無難なバイクに見えてしまうオールラウンダーにヤマハらしいスピリットを投入、それが新世代フェザー!
「凄そうに見えないのに凄い、フツーなのに速い!」
言葉としては何ということのない響きだが、バイクメーカーにとって実は永遠のテーマのひとつ。
極端に尖ったバイクは理解されやすいが、日常の使い勝手のよい身近なバイクは特徴が少ないイメージで注目されにくいからだ。
とはいえ、ヤマハに敢えてこのテーマと取り組もうと思わせたきっかけは、1998年にヨーロッパ向けにデビューしたFZS600。
ミドルクラスの車体にパイパーエンジンを搭載したところ年間16,000台もの大ヒットとなったからだ。
いずれリッタークラスにも、R1のパフォーマンスをXJR1300のようなネイキッドで楽しめるバイクが求められる……そんなコンセプトでFZS1000開発がスタートした。

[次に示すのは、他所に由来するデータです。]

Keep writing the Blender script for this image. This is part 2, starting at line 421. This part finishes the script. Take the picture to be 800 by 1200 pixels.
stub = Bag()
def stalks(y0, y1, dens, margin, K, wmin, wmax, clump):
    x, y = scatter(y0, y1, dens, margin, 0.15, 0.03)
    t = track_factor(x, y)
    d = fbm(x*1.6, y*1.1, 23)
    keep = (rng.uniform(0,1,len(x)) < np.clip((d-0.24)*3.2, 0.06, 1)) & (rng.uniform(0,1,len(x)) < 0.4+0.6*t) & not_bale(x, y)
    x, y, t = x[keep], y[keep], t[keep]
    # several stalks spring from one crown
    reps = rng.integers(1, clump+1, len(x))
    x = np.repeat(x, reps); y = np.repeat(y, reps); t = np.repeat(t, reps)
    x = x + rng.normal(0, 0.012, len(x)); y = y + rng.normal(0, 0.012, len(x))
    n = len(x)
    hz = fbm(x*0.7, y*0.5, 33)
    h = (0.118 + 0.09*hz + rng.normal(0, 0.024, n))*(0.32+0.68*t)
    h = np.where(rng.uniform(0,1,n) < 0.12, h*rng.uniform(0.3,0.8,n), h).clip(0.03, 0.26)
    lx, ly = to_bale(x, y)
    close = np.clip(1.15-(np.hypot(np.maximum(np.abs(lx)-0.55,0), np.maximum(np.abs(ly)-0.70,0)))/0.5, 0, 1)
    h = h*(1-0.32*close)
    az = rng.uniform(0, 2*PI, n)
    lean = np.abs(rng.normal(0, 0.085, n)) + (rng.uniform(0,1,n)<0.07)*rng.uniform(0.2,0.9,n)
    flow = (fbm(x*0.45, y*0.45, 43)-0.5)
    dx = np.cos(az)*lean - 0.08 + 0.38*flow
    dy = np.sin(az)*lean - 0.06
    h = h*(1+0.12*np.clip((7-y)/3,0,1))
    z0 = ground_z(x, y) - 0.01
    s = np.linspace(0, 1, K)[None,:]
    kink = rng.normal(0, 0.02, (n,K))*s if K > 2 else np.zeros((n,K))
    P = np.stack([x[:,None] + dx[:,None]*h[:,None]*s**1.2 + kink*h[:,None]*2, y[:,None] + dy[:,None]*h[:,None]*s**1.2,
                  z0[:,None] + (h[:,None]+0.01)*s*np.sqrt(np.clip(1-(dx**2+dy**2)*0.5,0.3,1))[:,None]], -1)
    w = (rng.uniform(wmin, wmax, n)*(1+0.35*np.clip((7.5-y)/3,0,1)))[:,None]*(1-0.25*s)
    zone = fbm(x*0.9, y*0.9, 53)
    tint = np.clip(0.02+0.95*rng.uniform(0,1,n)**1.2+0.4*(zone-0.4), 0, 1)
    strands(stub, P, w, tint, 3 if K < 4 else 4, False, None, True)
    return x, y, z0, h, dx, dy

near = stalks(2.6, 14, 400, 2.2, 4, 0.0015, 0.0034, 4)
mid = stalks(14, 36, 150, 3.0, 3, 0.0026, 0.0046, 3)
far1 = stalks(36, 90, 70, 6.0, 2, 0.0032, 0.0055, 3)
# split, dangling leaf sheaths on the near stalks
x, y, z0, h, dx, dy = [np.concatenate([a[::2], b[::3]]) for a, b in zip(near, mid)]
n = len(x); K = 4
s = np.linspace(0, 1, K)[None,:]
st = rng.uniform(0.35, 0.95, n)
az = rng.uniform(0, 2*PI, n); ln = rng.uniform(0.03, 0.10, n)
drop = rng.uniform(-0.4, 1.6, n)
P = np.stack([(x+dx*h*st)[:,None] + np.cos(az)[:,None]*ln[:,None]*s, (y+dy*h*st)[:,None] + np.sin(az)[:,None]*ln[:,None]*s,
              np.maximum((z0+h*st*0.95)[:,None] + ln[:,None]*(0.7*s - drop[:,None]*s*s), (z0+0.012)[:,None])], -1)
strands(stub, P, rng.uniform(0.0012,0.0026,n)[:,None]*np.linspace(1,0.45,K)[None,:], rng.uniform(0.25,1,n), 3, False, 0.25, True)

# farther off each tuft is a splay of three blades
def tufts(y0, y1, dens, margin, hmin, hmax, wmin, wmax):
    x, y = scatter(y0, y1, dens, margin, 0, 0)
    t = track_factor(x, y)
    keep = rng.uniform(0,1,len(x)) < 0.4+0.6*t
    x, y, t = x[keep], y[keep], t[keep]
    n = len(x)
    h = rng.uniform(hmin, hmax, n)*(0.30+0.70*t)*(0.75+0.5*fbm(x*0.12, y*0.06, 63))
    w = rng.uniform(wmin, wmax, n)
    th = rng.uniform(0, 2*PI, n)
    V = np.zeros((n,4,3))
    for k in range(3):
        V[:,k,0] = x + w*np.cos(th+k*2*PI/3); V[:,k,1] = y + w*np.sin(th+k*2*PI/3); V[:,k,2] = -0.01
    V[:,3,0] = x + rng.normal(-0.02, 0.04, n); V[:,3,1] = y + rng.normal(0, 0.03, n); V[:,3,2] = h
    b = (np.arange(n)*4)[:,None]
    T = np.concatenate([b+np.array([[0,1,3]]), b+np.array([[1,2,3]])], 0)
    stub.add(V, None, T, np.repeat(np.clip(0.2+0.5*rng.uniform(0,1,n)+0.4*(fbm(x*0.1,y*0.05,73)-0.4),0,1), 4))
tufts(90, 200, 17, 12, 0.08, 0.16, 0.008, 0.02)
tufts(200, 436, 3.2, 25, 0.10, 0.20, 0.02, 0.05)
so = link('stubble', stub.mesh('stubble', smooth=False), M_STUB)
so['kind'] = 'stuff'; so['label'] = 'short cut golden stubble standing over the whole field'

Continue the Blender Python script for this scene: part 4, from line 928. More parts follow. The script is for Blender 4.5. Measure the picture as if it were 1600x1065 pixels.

そんな意図からハーフカウルでアルミフレームではない車体構成が決まり、そこに没個性とならないよう、カウルデザインといかにもヤマハらしい燃料タンクの曲面を多用したデザインが組み合わされた。
エンジンはR1をベースとしたDOHC5バルブ燃焼室。しかし中速域を重視したエンジン性能から、キャブレターをダウンドラフトのストレート吸気ではなく一般的なホリゾンタル形式となり、全面的な再設計で140psをメドに開発されていった。
シャシーではコンセプトのひとつでもあるパイプフレームを、デルタBOXフレーム設計で培った、必要な応力に対応した強度や剛性に柔軟性を配分した設計となり、アピールとしてもメインパイプを見せたレイアウトへ辿りついたという。
またスイングアームには、ヤマハとしては初となる内側にリブを内蔵した目の字断面のアルミパイプを採用、剛性確保のため補強が入ったゴツそうなレイアウトを避けている。
こうして狙いだった200km/hでクルージングする「凄そうに見えないのに凄い、フツーなのに速い!」が完成した。
国内向けには規制でパワーダウンしてしまうことから逆輸入車として導入、ジワジワと人気を得ていったのも懐かしい思い出。
そして続くFZ1やFZ8と、新世代ネイキッドの基盤づくりが着々と進められていくのだった。